What the exercise asks
Quote word for word the lines below, beginning with the first and ending with the one that has "wall_light('y', (XR, 8.85, 1.965), 1.60, 'long". Drop the pictures.

** start **

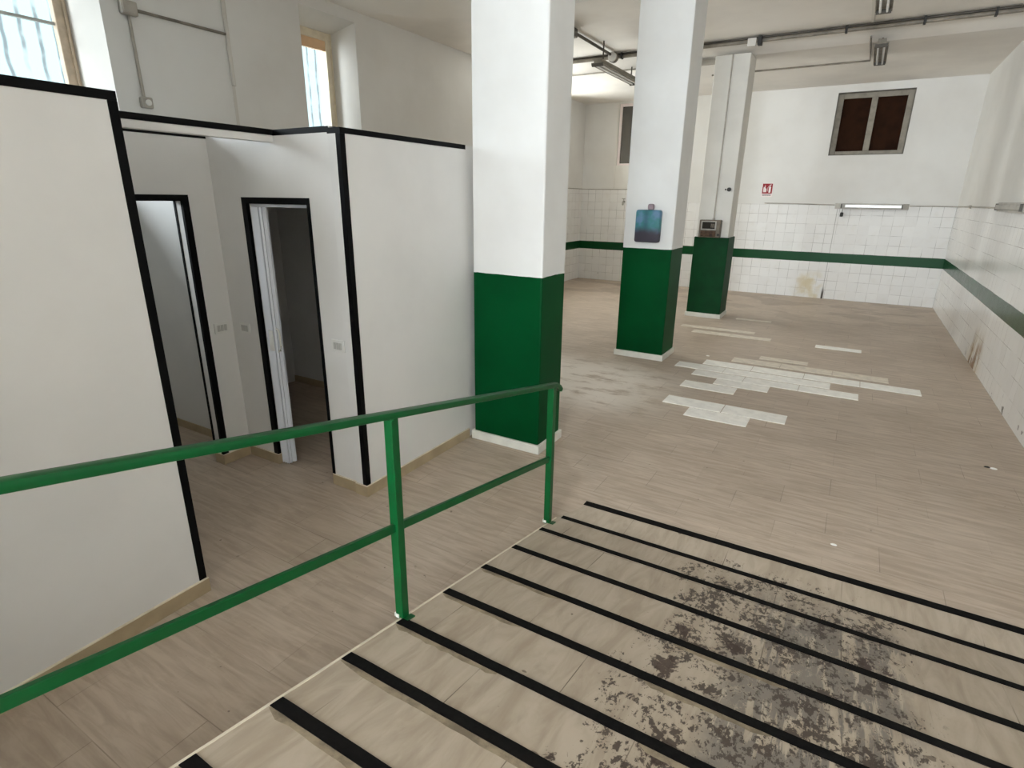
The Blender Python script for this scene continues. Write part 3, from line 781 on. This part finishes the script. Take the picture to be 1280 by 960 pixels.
obj('pull_switch', bm, M['dark'], p)
wall_light('y', (XR, 8.85, 1.965), 1.60, 'long wall light on the right wall at the photo edge', 'lampbody')

# cables along the top of the tiles
bm = bmesh.new(); tube(bm, [(-1.88, YB-0.012, 1.965), (-1.2, YB-0.012, 1.958), (-0.52, YB-0.012, 1.945)], 0.010, 8); tag(obj('wall_cable', bm, M['conduit'], loc=(-1.2, YB, 1.95), smooth=True), 'thin grey cable on top of back wall tiles, below the red sign', 'cable')
bm = bmesh.new(); tube(bm, [(0.78, YB-0.012, 1.94), (1.2, YB-0.012, 1.945), (XR-0.012, YB-0.012, 1.94)], 0.010, 8)
tube(bm, [(XR-0.012, YB-0.012, 1.94), (XR-0.012, 12.6, 1.95), (XR-0.012, 9.66, 1.95)], 0.010, 8)
bx(bm, XR-0.03, XR-0.003, 12.3, 12.42, 1.925, 1.975, bev=0.004); pass
tag(obj('wall_cable', bm, M['conduit'], loc=(0, YB, 1.95), smooth=True), 'thin grey cable along the top of the wall tiles in the right corner', 'cable')
bm = bmesh.new(); tube(bm, [(XL+0.012, 8.0, 2.245), (XL+0.012, YB-0.012, 2.245), (-4.6, YB-0.012, 2.235)], 0.008, 8)
tag(obj('wall_cable', bm, M['conduit'], loc=(XL, YB, 2.24), smooth=True), 'thin cable along tile top in the far left corner', 'cable')

# tap at the far left
p = thing('water_tap', (-5.10, YB, 1.93), 'small grey water tap on far tiled wall left of the middle pillar', 'tap')
bm = bmesh.new(); tube(bm, [(-5.10, YB-0.002, 1.95), (-5.10, YB-0.09, 1.95), (-5.10, YB-0.11, 1.93), (-5.10, YB-0.115, 1.87)], 0.022, 10); obj('spout', bm, M['steel'], p, smooth=True)
bm = bmesh.new(); tube(bm, [(-5.10, YB-0.07, 1.97), (-5.10, YB-0.07, 2.02)], 0.012, 8); tube(bm, [(-5.14, YB-0.07, 2.02), (-5.06, YB-0.07, 2.02)], 0.012, 8); obj('handle', bm, M['steel'], p, smooth=True)

# red extinguisher sign
p = thing('safety_sign', (-1.866, YB-0.004, 2.11), 'small red and white safety sign on the back wall', 'sign')
x0, x1, z0, z1 = -1.965, -1.765, 2.105, 2.365
obj('plate', B((x0-0.012, x1+0.012, YB-0.006, YB-0.001, z0-0.01, z1+0.012)), M['signwhite'], p)
obj('red_field', B((x0, x1, YB-0.009, YB-0.0062, z0+0.055, z1)), M['red'], p)
bm = bmesh.new()
# flame on the left
prism(bm, [(x0+0.022, z0+0.085), (x0+0.082, z0+0.085), (x0+0.086, z0+0.135), (x0+0.072, z0+0.175), (x0+0.064, z0+0.15), (x0+0.052, z0+0.235), (x0+0.036, z0+0.18), (x0+0.026, z0+0.20), (x0+0.02, z0+0.14)], 1, YB-0.0105, YB-0.0092)
# extinguisher on the right
prism(bm, [(x1-0.07, z0+0.075), (x1-0.03, z0+0.075), (x1-0.03, z0+0.185), (x1-0.04, z0+0.2), (x1-0.06, z0+0.2), (x1-0.07, z0+0.185)], 1, YB-0.0105, YB-0.0092)
prism(bm, [(x1-0.056, z0+0.202), (x1-0.044, z0+0.202), (x1-0.044, z0+0.225), (x1-0.022, z0+0.235), (x1-0.022, z0+0.243), (x1-0.062, z0+0.235)], 1, YB-0.0105, YB-0.0092)
prism(bm, [(x1-0.075, z0+0.21), (x1-0.062, z0+0.218), (x1-0.09, z0+0.17), (x1-0.09, z0+0.10), (x1-0.096, z0+0.10), (x1-0.096, z0+0.175)], 1, YB-0.0105, YB-0.0092)
obj('pictogram', bm, M['signwhite'], p)
bm = bmesh.new()
xx = x0+0.01
while xx < x1-0.02:
    w = 0.008+0.006*random.random(); bx(bm, xx, xx+w, YB-0.0075, YB-0.0062, z0+0.012, z0+0.036); xx += w+0.005
obj('caption', bm, M['ink'], p)

# ------------------------------------------------------------------ pipes under the ceiling
p = thing('ceiling_pipe', (-2.0, YSTEP-0.05, 4.28), 'long grey pipe running across the room along the ceiling step', 'pipe')
bm = bmesh.new(); tube(bm, [(XL+0.01, YSTEP-0.05, 4.272), (XR-0.005, YSTEP-0.05, 4.272)], 0.026, 12); obj('pipe', bm, M['pipe'], p, smooth=True)
bm = bmesh.new(); tube(bm, [(XL+0.01, YSTEP-0.03, 4.318), (XR-0.005, YSTEP-0.03, 4.318)], 0.017, 10); obj('cable', bm, M['lampdark'], p, smooth=True)
for xc in (-3.9, -2.9, -0.62, 0.28, 1.02):
    bm = bmesh.new(); bx(bm, xc-0.015, xc+0.015, YSTEP-0.082, YSTEP-0.002, 4.238, 4.33, bev=0.004); obj('pipe_clip', bm, M['dark'], p)
p = thing('junction_box', (-1.80, YSTEP-0.08, 4.2), 'white junction box with black coupling on the ceiling pipe above farthest pillar', 'junction box')
bm = bmesh.new(); bx(bm, -1.90, -1.78, YSTEP-0.14, YSTEP-0.08, 4.19, 4.30, bev=0.008); obj('box', bm, M['plaster_grey'], p)
bm = bmesh.new(); bx(bm, -1.765, -1.705, YSTEP-0.12, YSTEP-0.01, 4.205, 4.325, bev=0.006); obj('coupling', bm, M['dark'], p)
p = thing('junction_box', (-4.03, YSTEP-0.14, 4.26), 'round white junction box on pipes between the nearest and middle pillars', 'junction box')
bm = bmesh.new(); tube(bm, [(-4.03, YSTEP-0.17, 4.265), (-4.03, YSTEP-0.08, 4.265)], 0.07, 20); obj('lid', bm, M['plaster'], p, smooth=True)
bm = bmesh.new(); tube(bm, [(-4.03, YSTEP-0.12, 4.265), (-4.03, YSTEP-0.06, 4.265)], 0.082, 20); obj('rim', bm, M['pipe'], p, smooth=True)
# branch pipes in the far left bay
bm = bmesh.new(); tube(bm, [(-4.06, YSTEP-0.12, 4.30), (-4.06, 8.2, 4.31)], 0.022, 10); bx(bm, -4.14, -3.98, 8.1, 8.5, 4.22, 4.335, bev=0.01)
tag(obj('branch_pipe', bm, M['lampdark'], loc=(-4.06, 9, 4.3), smooth=True), 'dark branch pipe with box running forward from the round junction box', 'pipe')
bm = bmesh.new(); tube(bm, [(XL+0.01, 10.62, 4.172), (-2.46, 10.62, 4.172)], 0.014, 8); bx(bm, -2.9, -2.47, 10.55, 10.60, 4.11, 4.19, bev=0.004)
tag(obj('cable_conduit', bm, M['conduit'], loc=(-4, 10.62, 4.17), smooth=True), 'thin conduit along the rear ceiling left of the farthest pillar', 'conduit')
bm = bmesh.new(); tube(bm, [(-2.8, 11.83, 4.184), (-0.31, 11.83, 4.184), (-0.31, 10.2, 4.184)], 0.013, 8)
tag(obj('cable_conduit', bm, M['pipe'], loc=(-1.5, 11.83, 4.18), smooth=True), 'thin conduit on rear ceiling leading to the twin-tube light', 'conduit')
bm = bmesh.new(); bx(bm, -0.335, -0.295, 8.0, YSTEP-0.09, 4.318, 4.339, bev=0.004)
tag(obj('cable_duct', bm, M['plaster_grey'], loc=(-0.315, 9, 4.33)), 'pale cable duct on the front ceiling beside the twin-tube light', 'cable duct')
bm = bmesh.new(); bx(bm, -3.6, -2.6, 7.02, 7.16, 4.24, 4.339, bev=0.01)
tag(obj('cable_duct', bm, M['plaster'], loc=(-3.1, 7.09, 4.3)), 'short white cable duct under the ceiling left of the middle pillar', 'cable duct')

# conduits on the left wall between the windows
p = thing('junction_box', (XL, 3.40, 3.6), 'square junction box high on the left wall with three conduits', 'junction box')
bm = bmesh.new(); bx(bm, XL+0.001, XL+0.06, 3.32, 3.47, 3.59, 3.71, bev=0.012); obj('box', bm, M['conduit'], p)
bm = bmesh.new(); bx(bm, XL+0.06, XL+0.066, 3.335, 3.455, 3.605, 3.695, bev=0.004); obj('lid', bm, M['conduit'], p)
p = thing('junction_box', (XL, 3.41, 2.8), 'small junction box low on the left wall just above the partition edge', 'junction box')
bm = bmesh.new(); bx(bm, XL+0.001, XL+0.055, 3.36, 3.47, 2.80, 2.90, bev=0.012); obj('box', bm, M['conduit'], p)
bm = bmesh.new(); tube(bm, [(XL+0.055, 3.42, 2.85), (XL+0.068, 3.42, 2.85)], 0.028, 14); obj('lid', bm, M['plaster'], p, smooth=True)
bm = bmesh.new(); tube(bm, [(XL+0.018, 3.405, 2.90), (XL+0.018, 3.395, 3.588)], 0.015, 10)
tag(obj('cable_conduit', bm, M['conduit'], loc=(XL, 3.4, 2.9), smooth=True), 'vertical conduit joining the two junction boxes on the left wall', 'conduit')
bm = bmesh.new(); tube(bm, [(XL+0.018, 3.472, 3.648), (XL+0.018, 4.385, 3.648)], 0.014, 10)
tag(obj('cable_conduit', bm, M['pipe'], loc=(XL, 3.9, 3.65), smooth=True), 'horizontal conduit right of the square junction box on the left wall', 'conduit')
bm = bmesh.new(); tube(bm, [(XL+0.018, 3.39, 3.712), (XL+0.018, 3.39, ZC-0.003)], 0.014, 10)
tag(obj('cable_conduit', bm, M['conduit'], loc=(XL, 3.39, 3.8), smooth=True), 'short conduit rising from the square junction box to the ceiling', 'conduit')
bm = bmesh.new(); tube(bm, [(XL+0.016, 4.41, 3.15), (XL+0.016, 4.40, ZC-0.003)], 0.022, 10); bx(bm, XL+0.0005, XL+0.006, 4.395, 4.43, 2.0, 3.15)
tag(obj('drain_pipe', bm, M['plaster_grey'], loc=(XL, 4.40, 3.15), smooth=True), 'painted vertical pipe on the left wall between the two windows', 'pipe')

# ------------------------------------------------------------------ daylight
def area(name, loc, rot, sx, sy, power, col=(1, 1, 1)):
    l = bpy.data.lights.new(name, 'AREA'); l.shape = 'RECTANGLE'; l.size = sx; l.size_y = sy; l.energy = power; l.color = col
    o = bpy.data.objects.new(name, l); COL.objects.link(o); o.location = loc; o.rotation_euler = rot
    return o
R = math.radians
# entrance at the head of the ramp
area('entrance_daylight', ((GY[0]+GY[1])/2, YG-0.25, (GY[2]+GY[3])/2), (R(90), 0, R(0)), GY[1]-GY[0], GY[3]-GY[2], 1080, (0.85, 0.93, 1.0))
# the two unseen windows of the left wall
for w in (W3, W4):
    area('window_daylight', (XL-0.55, (w[0]+w[1])/2, (w[2]+w[3])/2), (0, R(-90), 0), w[3]-w[2]-0.3, w[1]-w[0]-0.3, 190, (1.0, 0.98, 0.955))

# added unseen fill lamps outside the left windows, brightening reveals, cubicle and ceiling
for yc, pw, tgt in ((0.10, 230, (-5.6, 2.6, 2.6)), (4.75, 190, (-5.9, 7.0, 4.2))):
    o = area('window_fill_lamp', (XL-1.0, yc, 3.55), (0, 0, 0), 0.62, 1.9, pw, (0.90, 0.94, 1.0))
    d = Vector(tgt)-Vector(o.location); d.z *= 0.6
    o.rotation_euler = d.to_track_quat('-Z', 'Y').to_euler()

W = bpy.data.worlds.new('sky'); S.world = W; W.use_nodes = True
W.node_tree.nodes['Background'].inputs[0].default_value = (0.75, 0.86, 1.0, 1); W.node_tree.nodes['Background'].inputs[1].default_value = 1.0

# ------------------------------------------------------------------ camera
yaw, pit, roll, fpx = -0.533364896, 0.318392932, 0.0118322572, 704.163084
f = Vector((math.sin(yaw)*math.cos(pit), math.cos(yaw)*math.cos(pit), -math.sin(pit)))
r = Vector((math.cos(yaw), -math.sin(yaw), 0)); u = r.cross(f)
c, s = math.cos(roll), math.sin(roll)
r2 = c*r+s*u; u2 = -s*r+c*u
cam = bpy.data.cameras.new('camera'); co = bpy.data.objects.new('camera', cam); COL.objects.link(co)
cam.sensor_width = 36; cam.lens = fpx/1280*36; cam.clip_start = 0.05; cam.clip_end = 100
m = Matrix((r2, u2, -f)).transposed().to_4x4(); m.translation = Vector((0, 0, 2.0)); co.matrix_world = m
S.camera = co

S.view_settings.view_transform = 'Standard'; S.view_settings.look = 'None'
S.view_settings.exposure = -0.20; S.view_settings.gamma = 1.0; S.view_settings.use_curve_mapping = False
S.cycles.max_bounces = 12; S.cycles.diffuse_bounces = 8; S.cycles.use_denoising = True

** end **

Task result
The Blender Python script for this scene continues. Write part 3, from line 781 on. This part finishes the script. Take the picture to be 1280 by 960 pixels.
obj('pull_switch', bm, M['dark'], p)
wall_light('y', (XR, 8.85, 1.965), 1.60, 'long wall light on the right wall at the photo edge', 'lampbody')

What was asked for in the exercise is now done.